Play like a Girl


Grant Herbek

LHS athletes wouldn’t be the same without its female athletes. These female spring sport athletes are a few of many strong, passionate, motivated and ambitious athletes here at LHS in Maggie Evers’ eyes.

For the past 14 years, almost every one of my Saturdays has been spent in either a uniform or in the stands. I started playing sports when I was younger as a way to keep up with my older brother, but athletics soon became my passion, sparking my constant motivation to get better.

After recently watching the well-known Nike campaign of “Dream Crazier” — which challenges stereotypes and provides a platform to showcase strong female athletes — I realized that what the video highlights rings true for the atmosphere that has been created around girls playing sports. The video states: “If we show emotion, we’re called dramatic. If we want to play against men, we’re nuts … and if we get angry, we’re hysterical or irrational or just being crazy.” It’s these views that have the potential to hold females back from striving for greatness.

The questions people ask you — even at a young age — of why you would rather join the guys playing basketball at recess instead of sitting in a circle and talking. The side-looks a girl receives when she enters the weight room. The pressure to still look good even while you are sweating and grinding during practice.

Along with this, it has become the common belief that males are the overall better athletes compared to females due to their physical build. To say that guys are stronger than girls is mostly a true statement, as the American Physiological Society says that “male skeletal muscles are generally faster and have higher maximum power output than female muscles,” but to explicitly state that females are lesser of athletes compared to men is unreasonable. Athletes are athletes. The ones dedicated to their craft put in the same amount of hours and have the same end goal in mind: to be the best at their sport.

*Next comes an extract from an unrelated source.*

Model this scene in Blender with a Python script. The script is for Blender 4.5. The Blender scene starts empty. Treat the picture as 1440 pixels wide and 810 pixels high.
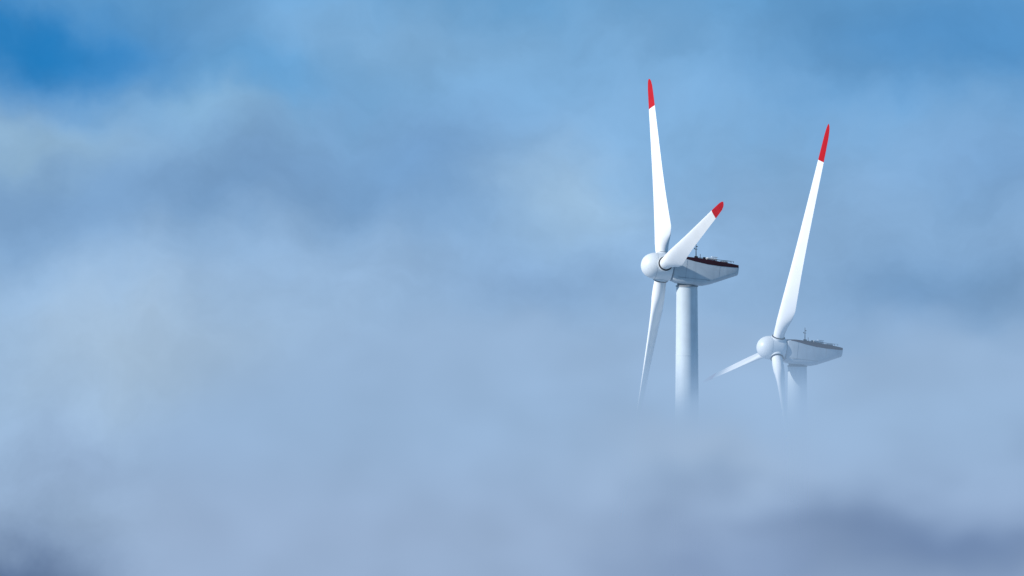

I have lost count of the times that someone has said, “Girls’ sports aren’t as hard.” It was just a few weeks ago when I sat in class while a guy discussed how he views softball “to be easy” and “no comparison to the level of baseball.” Not only is it unfair to compare sports’ unique skill levels and challenges to each other when they are drastically different, but it also amplifies the inferior feelings that girls embrace about their own hard work. It’s time that we as a society move towards accepting the idea that girls train just as hard as guys to reach success.

Not only should we acknowledge girls playing sports, but we should also encourage it as research shows multiple benefits for female athletes. According to ESPN, “a news report that surveyed more than 10,000 girls across the country has found a positive correlation between playing sports and increased confidence, body image, academic performance and personal relationships.”

I can personally attest to this as my identity has been molded by playing sports. My confidence, relationships, mental toughness, adaptiveness, social skills, the list goes on of what sports have taught me besides how to do a reverse lay-up and field a backhand ground ball. I have been able to overcome the insecurities projected on me after realizing that sports are my passion and bring me happiness.

Females deserve just as much respect, credit and opportunities within the sports world as men, whether that means playing, coaching or supporting. The headlines scream of women making history by becoming the first female referee in the NFL or first female on an NBA coaching staff, but it’s time that these instances don’t need breaking news stories and instead become the new norm.

The gender gap doesn’t seem to exist just on the playing field, though, as the same is true about jobs held in the sports world. According to the 2018 Associated Press Sports Editors Racial and Gender Report Card, “90 percent of the sports editors … [and] 88.5 percent of the reporters … were men.”

Sports are not just a man’s game. Women can have intelligent insight and provide creative viewpoints on sports, but many aren’t given the chance to showcase their knowledge. As a female hoping to go into the sports journalism field, I will admit it is intimidating, but it’s also a two-way street. As females, we must recognize the ample amount of work that is required to be successful yet also not be content and strive for the positions we desire. We can by no means expect to be handed anything, but we also need to be given chances and not overlooked for positions solely based on our gender.

For all the guys reading this, please hold us female athletes to the same standards you would a fellow male teammate. Take a step to change the current stigma that girls’ athletic success is of lesser value by acknowledging our efforts and dedication, which are just like yours. For all the girls, whether you are an athlete or not, take a stance to demand the credit you deserve for all your hard work. No matter what you set out to accomplish, do it like a girl. Strong. Passionate. Motivated. Ambitious.